Penix, who turns 24 in May, is coming off a spectacular senior season in which he led the Huskies to the national championship game. He threw for a national-high 4,903 yards and had 36 touchdown passes while getting intercepted 11 times.
He wound up as the Heisman Trophy runner-up behind LSU’s Jayden Daniels, and Penix captured the Maxwell Award, which goes to the county’s top college football player. Each of the past two seasons, Penix broke Washington’s single-season passing record.
Penix wound up as the fourth quarterback selected, possibly due in part to his injury history. During his six-year collegiate career (the first four seasons at Indiana), he was sidelined twice due to anterior cruciate ligament injuries and twice due to shoulder injuries.
Using two starting quarterbacks last year — Desmond Ridder produced a 6-7 record and Taylor Heinicke went 1-3 — Atlanta wound up ranked 27th in the NFL in passer rating at 80.5. The Falcons threw 17 touchdown passes and were intercepted 17 times.
Cousins is a four-time Pro Bowl selection who had missed just one start since 2015 before last year.
Vikings make first trade of draft to take QB J.J. McCarthy
Rather than wait one more pick and risk another team jumping them in the order, the Minnesota Vikings moved up from No. 11 to No. 10 in the NFL draft to take Michigan quarterback J.J. McCarthy on Thursday night in Detroit.
The Vikings made the first trade of the draft by swapping spots with the New York Jets. Minnesota sent New York a fourth-rounder (No. 129 overall) and a fifth-rounder (No. 157) while receiving a sixth-rounder (No. 203) from the Jets in the deal.

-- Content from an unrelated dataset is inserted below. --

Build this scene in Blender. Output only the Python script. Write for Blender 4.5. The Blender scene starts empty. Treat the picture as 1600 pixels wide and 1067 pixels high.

McCarthy was the fifth quarterback off the board, following Caleb Williams (Chicago), Jayden Daniels (Washington), Drake Maye (New England) and Michael Penix Jr. (Atlanta) at Nos. 1, 2, 3 and 8. Moments later, the Denver Broncos took Oregon quarterback Bo Nix at No. 12 for an unprecedented glut of QBs in the first 12 picks.
McCarthy helped guide Michigan to a national championship in 2023 by passing for 2,991 yards, 22 touchdowns and only four interceptions. He added three touchdowns on the ground.
The Vikings bade farewell to Kirk Cousins this offseason and entered the draft with Sam Darnold, Nick Mullens and Jaren Hall on the QB depth chart.
With the 11th pick, the Jets drafted Penn State offensive tackle Olu Fashanu.